Rockweed comprises more than 50% of Acadian’s business, Deveau said. The company’s revenue is Canadian $80 million, or about U.S.$64 million. The company, founded in 1981 to manufacture green plant seaweed products, is profitable.
While Maine ranks third among its harvesting sites, the state still comprises a significant portion of its rockweed harvest, he said.
“The state of Maine has an abundance of Ascophyllum nodosum [rockweed], which is a type of seaweed,” he said. He described it as a long, stringy seaweed with bubbles in it every six to 12 inches. It can grow to six feet long.
It is not tasty to humans, he said, having tried it himself, but is used in animal feed or as a fertilizer.
“It has a sharp taste. I’ve chewed on it, but I think cows like its salt content,” he added. “Rockweed isn’t economically feasible to farm or cultivate,” he said, so his company harvests it mostly by hand in the intertidal zones. Harvesters work from a boat using a rake and cutters, following state Department of Marine Resources recommendations to leave 16 inches behind because juvenile periwinkles and other sea creatures live in the bottom of the rockweed.
The rockweed is good as a natural fertilizer.
“It has good characteristics to grow crops. It helps release stress in plants, for example, during a drought of if it is too cold, to help the crops withstand that,” Deveau said. “It also acts like a natural fertilizer instead of using chemical fertilizers.”
Among the Maine companies that also make rockweed products are Atlantic Labs, North American Kelp and Ocean Organics, all of Waldoboro.
It’s these value-added products that make rockweed valuable. As harvested, rockweed brought in 3 cents per pound in 2016, when close to 14 million pounds worth $468,105 were harvested in Maine, according to DMR figures. Until 2007, pounds harvested rarely topped 7.6 million, but from 2008 on the harvesting topped 11.6 million pounds, with a high of 19.4 million pounds in 2014.

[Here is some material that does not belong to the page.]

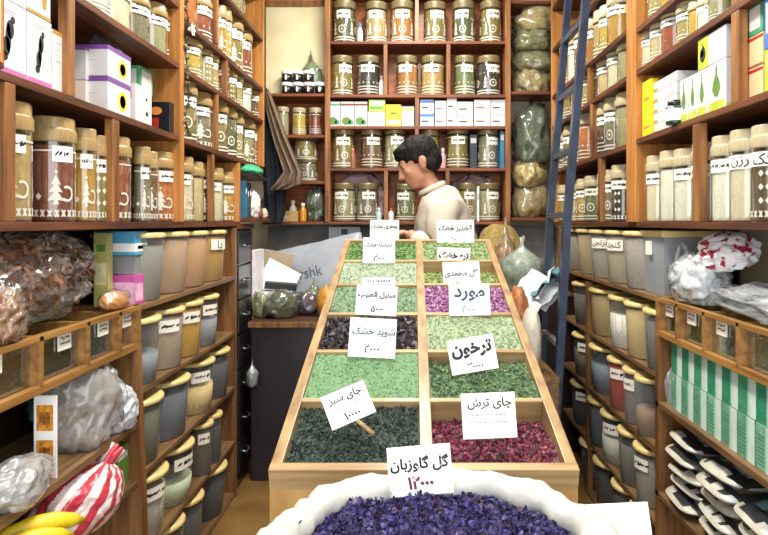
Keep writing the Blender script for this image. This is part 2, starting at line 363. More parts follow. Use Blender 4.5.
# ------------------------------------------------------------------ jars
UNIT = {}
def wrap(mb, poly, rho, m, R=1.012):
    """a flat polygon in (u, v), jar-height units, wrapped on a unit jar"""
    mb.add([(R * math.sin(u / rho), -R * math.cos(u / rho), v) for u, v in poly], [tuple(range(len(poly)))], m)
def ring(mb, v0, v1, m, n=28, R=1.01, a0=0, a1=2 * PI):
    vs = []; fs = []
    for i in range(n + 1):
        a = a0 + (a1 - a0) * i / n
        vs += [(R * math.sin(a), -R * math.cos(a), v0), (R * math.sin(a), -R * math.cos(a), v1)]
    for i in range(n): fs.append((2 * i, 2 * i + 2, 2 * i + 3, 2 * i + 1))
    mb.add(vs, fs, m)
def dia(mb, u, v, s, rho, m):
    wrap(mb, [(u, v - s), (u + s * .8, v), (u, v + s), (u - s * .8, v)], rho, m)
def motif(mb, kind, rho, m, top):
    per = 2 * PI * rho
    if kind in ('tree', 'diamond'):
        n = 22
        for i in range(n):
            u = per * i / n; w = per / n
            wrap(mb, [(u, .05), (u + w * .3, .05), (u + w * .8, .115), (u + w * .5, .115)], rho, m)
            wrap(mb, [(u + w * .5, .05), (u + w * .8, .05), (u + w * .3, .115), (u, .115)], rho, m)
        ring(mb, top - .115, top - .1, m)
    if kind == 'tree':
        for k in range(3):
            u0 = per * k / 3 - .05 * rho / .24
            q = rho / .24
            for (vb, vt, hw) in ((.2, .31, .085), (.28, .38, .068), (.35, .45, .05)):
                wrap(mb, [(u0 - hw * q, vb), (u0, vb + .01), (u0, vt)], rho, m); wrap(mb, [(u0, vb + .01), (u0 + hw * q, vb), (u0, vt)], rho, m)
            wrap(mb, [(u0 - .03 * q, .165), (u0 + .03 * q, .165), (u0 + .015 * q, .21), (u0 - .015 * q, .21)], rho, m)
            dia(mb, u0, .475, .02, rho, m)
            uc = u0 + .12 * q
            for i in range(9):
                a0 = -2.4 + i * .5; a1 = a0 + .5; r0, r1 = .055, .078
                P = [(uc + math.cos(a0) * r0 * q, .27 + math.sin(a0) * r0), (uc + math.cos(a0) * r1 * q, .27 + math.sin(a0) * r1), (uc + math.cos(a1) * r1 * q, .27 + math.sin(a1) * r1), (uc + math.cos(a1) * r0 * q, .27 + math.sin(a1) * r0)]
                wrap(mb, P, rho, m)
            dia(mb, u0 - .17 * q, .24, .035, rho, m)
            if top < .75: dia(mb, u0 - .17 * q, .42, .022, rho, m)
    if kind == 'diamond':
        for k in range(4):
            for v in (.22, .36, .5):
                dia(mb, per * k / 4 - .035, v, .035, rho, m); dia(mb, per * k / 4 + .035, v, .035, rho, m)
    if kind == 'band':
        for v in (.08, .15, .22): ring(mb, v, v + .022, m)
        ring(mb, top - .1, top - .085, m)
        n = 14
        for i in range(n): dia(mb, per * i / n, .33, .026, rho, m)
    if kind == 'curl':
        for k in range(4):
            uc = per * k / 4; q = rho / .3
            for i in range(12):
                a0 = i * PI / 6; a1 = a0 + PI / 6; r0, r1 = .07, .095
                wrap(mb, [(uc + math.cos(a0) * r0 * q, .32 + math.sin(a0) * r0), (uc + math.cos(a0) * r1 * q, .32 + math.sin(a0) * r1), (uc + math.cos(a1) * r1 * q, .32 + math.sin(a1) * r1), (uc + math.cos(a1) * r0 * q, .32 + math.sin(a1) * r0)], rho, m)
            dia(mb, uc, .32, .035, rho, m)
            for vb, hw in ((.2, .055), (.3, .045), (.39, .03)): wrap(mb, [(uc - (.2 + hw) * q, vb), (uc - (.2 - hw) * q, vb), (uc - .2 * q, vb + .12)], rho, m)
        for v in (.06, .12): ring(mb, v, v + .025, m)
        n = 16
        for i in range(n): dia(mb, per * i / n, .56, .02, rho, m)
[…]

Deveau said he buys rockweed by the ton, and it cost C$48 per ton. So a harvester who brings in 20 tons a week can make about C$1,000.
Acadian does make some products for human consumption, as well as nutraceuticals and specialty ingredients.
It uses aquaculture to produce a different species of seaweed called Chondrus crispus, also known as Irish moss, which it uses to manufacture a product for the Japanese food market for seaweed salad.
It also sells a wild Irish moss from the ocean to FMC Corp. in Rockland to make a food gum material called carrageenan. Wild Irish moss also is used by beer brewers as a “fining” agent to get rid of the cloudy haze created by fermented grains and other ingredients.